Du côté de la mairie de Saint-Félicien, on défend aussi les deux démarches. « Pour nous qu'un produit du terroir relaie notre nom c'est très important », explique le maire, Yann Eyssautier, en parlant du Caillé Doux. « Mais bien sûr on laisse la porte ouverte aux producteurs de lait de vaches !, continue-t-il. L'important c'est de garder les savoir-faire et une dynamique laitière sur le territoire. »

À l'image de la mairie de Saint-Félicien, de la communauté de commune Arche Agglo ou encore du Département, le syndicat de défense et de promotion du Caillé Doux de Saint-Félicien a appelé les collectivités à le soutenir.

Saint-Félicien : une autre dimension

Pour le comité de promotion du Saint Félicien, l'objectif de l'IGP est d'abord de protéger ce produit apprécié des consommateurs et qui pourrait aujourd'hui être fabriqué partout en France sans restriction.
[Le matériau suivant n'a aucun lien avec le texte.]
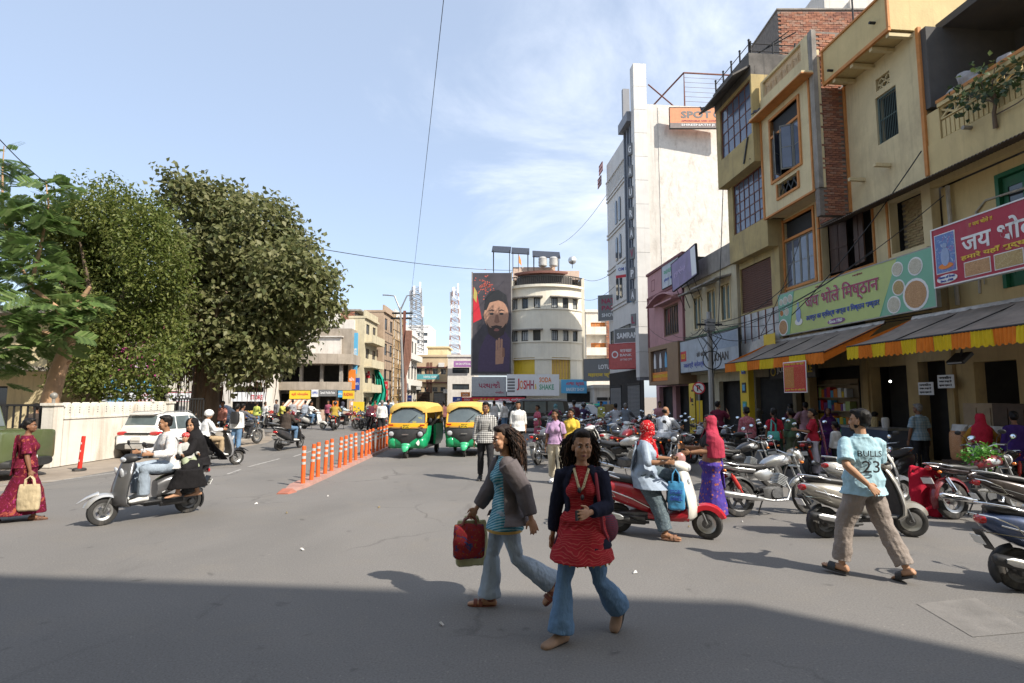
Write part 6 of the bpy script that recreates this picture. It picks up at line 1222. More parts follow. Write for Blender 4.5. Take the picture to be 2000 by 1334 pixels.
window(r, 8.0, 9.6, .9, 2.3, .1, 3, 1, BARS, PANE); window(r, 2, 3.4, .9, 2.3, .1, 3, 1, BARS, PANE)
for x, m_ in ((4.1, F_B), (7.0, F_R)): 
 s = sign('wall_poster', 'faded %s poster board on the bungalow porch wall' % ('blue' if m_ == F_B else 'red'), (-28.6+x, 21.42, 1.5), 0, 1.0, .75, m_, d=.05); poly(s, [(.1, .1), (.9, .1), (.9, .4), (.1, .4)], F_W, 'pale_panel')
r = thing('shop_block', 'pale commercial block with shop signs seen beneath the big tree', 'building', (-38.5, 47, 0)); XR = 18.2
ops = [(1+3.6*i, 3.9+3.6*i, 0, 2.7) for i in range(5)]+[(1.3+3.6*i, 3.3+3.6*i, 6.0, 7.6) for i in range(5)]
b = MB(); wall(b, 0, XR, 0, 9.6, 0, .3, ops); b.box((XR-.3, .3, 0), (XR, 3, 9.6)); b.box((-.1, -.4, 9.6), (XR+.2, 3, 9.85)); b.box((0, -.6, 4.6), (XR, 0, 4.75)); b.build('wall', WHITEW, r); b = MB(); b.box((.1, 1.5, 0), (XR-.4, 3, 9.5)); b.build('interior', INT, r)
for o_ in ops[5:]: window(r, *o_, .08, 3, 2, BARS, PANE)
for o_ in ops[:2]: shutter(r, *o_, .1, mat('multicolour shutter', (.30, .22, .18), .6))
def fsign(lab, px0, px1, py0, py1, y, bm, texts=(), name='shop_sign', d=.1, frame=None):
 a, c = D(px0, py1, y), D(px1, py0, y); s = sign(name, lab, a, 0, c.x-a.x, c.z-a.z, bm, d=d, frame=frame); w, h = c.x-a.x, c.z-a.z
 for t, x, z, ww, hh, m_ in texts: words(s, t, x*w, z*h, m_, ww*w, hh*h, .02)
 return s
fsign('silver shop sign with white and blue lettering beneath the tree', 172, 250, 768, 789, 45.6, mat('silver board', (.42, .42, .42), .4, .3), [('A2Z', .05, .2, .38, .6, F_W), ('homes', .50, .2, .46, .55, F_LB)])
fsign('white medical shop sign with red lettering beneath the tree', 251, 302, 766, 787, 45.6, F_W, [('A TO Z', .4, .55, .5, .3, F_R), ('MEDICAL', .3, .1, .65, .3, F_R)])
s = fsign('sky blue hoarding with pale shapes behind the lower branches', 178, 300, 742, 764, 45.5, F_LB); [disc(s, .6+.9*i, .45, .32, F_W, 'pale_shape', rz=.2) for i in range(5)]
fsign('red shop strip sign above the compound wall', 262, 304, 790, 800, 45.4, F_R)
fsign('white shop sign with dark lettering beside the tree trunk', 328, 402, 767, 784, 45.5, F_W, [('KOTHARI', .06, .2, .8, .5, F_K)], frame=F_R)
fsign('cream upper sign board beside the tree trunk', 328, 386, 748, 764, 45.7, mat('cream board', (.62, .58, .48)), [('REETA', .3, .3, .4, .35, F_GR)])
fsign('white and red shop sign to the right of the trunk', 452, 520, 766, 784, 46.0, F_W, [('STORE', .55, .2, .35, .5, F_R)])
s = fsign('magenta and white hoarding glimpsed through the tree', 200, 320, 635, 735, 46.2, mat('magenta hoarding', (.45, .06, .20), .6, 0, .2, 1), d=.15)
for x, z, a, c in ((.6, 1.9, .35, .5), (1.7, 2.2, .3, .4), (2.6, 1.6, .45, .35), (.8, .7, .4, .3), (2.2, .6, .35, .3), (3.0, 2.3, .25, .35)): disc(s, x*1.4, z*1.4, a*1.4, mat('print pink white', (.66, .50, .60)), 'pale_shape', rz=c*1.4)
# ------------------------------------------------------------------ far row
def bldg(name, label, px0, px1, pytop, y, m, depth=8, rz=0): # camera-facing block with its front at y
 a, c = D(px0, 760, y), D(px1, pytop, y); r = thing(name, label, 'building', (a.x, y, 0), rz); return r, c.x-a.x, c.z
def zat(py, y): return D(1000, py, y).z
Y1 = 50.
r, w, h = bldg('corner_building', 'unfinished concrete corner building with a curved slab over an open gallery', 528, 683, 640, Y1, CONC)
RAWC = mat('brown raw concrete', (.34, .29, .235), .92, 0, .18, 1.2, .4, 10, dirt=.6, dcol=(.16, .13, .10), dscale=.7)
z1, z2, z3, z4, z5 = zat(762, Y1), zat(746, Y1), zat(711, Y1), zat(692, Y1), zat(640, Y1)
b = MB(); wall(b, 0, w, 0, z1, 1.2, .3, [(.4+1.75*i, 1.9+1.75*i, 0, z1-.3) for i in range(4)]); b.build('shop_wall', CONC, r)
def curved(mb, x0, x1, z0, z1, bulge, back, n=14): # slab with a bowed front edge
 P = [(x0+(x1-x0)*i/n, -bulge*sin(pi*i/n)**.8) for i in range(n+1)]; mb.loft([[(x, y, z) for x, y in P]+[(x1, back, z), (x0, back, z)] for z in (z0, z1)])
b = MB(); curved(b, -.2, w+.1, z1, z2, .7, 6); b.build('gallery_parapet', RAWC, r, fixn=True); b = MB(); curved(b, -.3, w+.35, z3, z4, 1.1, 6); b.build('curved_slab', RAWC, r, fixn=True)
for x in (.8, 2.6, 4.4, 6.1): q = MB(); q.box((x-.13, .1, z2), (x+.13, .4, z3)); q.build('gallery_post', CONC, r)
b = MB(); b.box((0, 2.4, z2), (w, 2.6, z3)); b.box((0, 1.6, 0), (w, 1.8, z1)); b.build('interior', INT, r)
b = MB(); wall(b, .2, w, z4, z5, .6, .3, [(w*.42, w*.86, z4+.3, z4+1.5)]); b.box((w-.3, .9, 0), (w, 6, z5)); b.build('upper_wall', RAWC, r); b = MB(); b.box((w*.40, .3, z4), (w*.88, .55, z4+1.55)); b.box((w*.38, .1, z4+1.55), (w*.90, .7, z4+1.65)); b.build('blocked_window', WHITEW, r)
b = MB(); b.box((.3, 2.0, z5), (w-.2, 7, z5+1.0)); b.box((w*.45, 1.6, z5+.3), (w*.78, 2.2, z5+1.5)); b.build('roof_room', WHITEW, r)
rb = thing('brick_penthouse', 'brown brick rooftop room above the corner building', 'building', (D(640, 700, 54).x, 54, 0)); bw_ = D(690, 700, 54).x-D(640, 700, 54).x; b = MB(); b.box((0, 0, 5), (bw_, 6, zat(607, 54))); b.build('bed', MORT, rb); brickwork(rb, (0, -.005, zat(640, 54)), (1, 0, 0), bw_, zat(608, 54)-zat(640, 54), (0, -1, 0), 300, BRK, .26, .11); b = MB(); b.box((-.1, -.1, zat(607, 54)), (bw_+.6, 6, zat(605, 54)+.05)); b.build('roof_slab', CONC, rb); b = MB(); b.box((bw_+.01, .3, zat(640, 54)), (bw_+.04, 5, zat(610, 54))); b.build('side_window', PANEB, rb)
for px0, px1, py0, py1, m_, t, lab, tm in ((565, 606, 763, 779, F_Y, 'શ્રી મોબાઈલ', 'yellow shop sign on the corner building', F_R), (608, 622, 761, 775, F_W, 'OPPO', 'small white sign between yellow and dark signs', F_B), (622, 658, 761, 774, F_GR, 'Suresh Mobile Point', 'dark grey sign with white lettering on the corner building', F_W), (669, 692, 763, 779, F_Y, 'RADHA', 'yellow sign at the right corner of the corner building', F_R), (660, 669, 763, 776, F_LB, 'vivo', 'narrow pale blue sign at the corner', F_W)):
 fsign(lab, px0, px1, py0, py1, 49.3, m_, [(t, .1, .35, .8, .4, tm)])
aw = thing('awning', 'small striped shop awning under the yellow corner sign', 'awning', (D(560, 800, 49).x, 49.4, 0)); q = MB(); wa = D(604, 800, 49).x-D(560, 800, 49).x
for i in range(9): q = MB(); q.prism([(-1.3, zat(793, 49)), (0, zat(780, 49)), (0, zat(780, 49)-.04), (-1.3, zat(793, 49)-.25)], (wa*i/9, 0, 0), (0, 1, 0), (0, 0, 1), (wa/9-.004, 0, 0)); q.build('canvas_strip', mat('awning rust', (.38, .22, .16), .8) if i % 2 else mat('awning cream', (.55, .47, .40), .8), aw, fixn=True)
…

La démarche a l'avantage de s'adosser sur son petit frère, le Saint-Marcelin, un fromage de vaches proche, qui est lui doté d'une IGP depuis 2013. La dimension du Saint-Félicien n'a toutefois rien à voir avec le Caillé Doux de Saint-Félicien. Avec ce projet, l'IGP Saint-Félicien serait présente sur quatre département : la Drôme, l'Isère, mais aussi le Rhône et l'Ardèche. Au total, chaque année, environ 3500 tonnes de ce fromages sont produits dans le secteur par plus de 150 producteurs.

Pourquoi le Saint-Félicien s'appelle-t-il ainsi ?

À l'heure actuelle, le mystère reste entier. Ce que l'on sait, c'est que le fromage de vaches fait certainement référence au village ardéchois, dans la mesure où il n'en existe qu'un en France. Toutefois, contrairement au Caillé Doux, l'histoire du Saint-Félicien est connue et relativement récente. C'est en 1930 qu'un fromager de Villeurbanne a mis au point le Saint-Félicien, célèbre fromage de vaches encore reconnu aujourd'hui.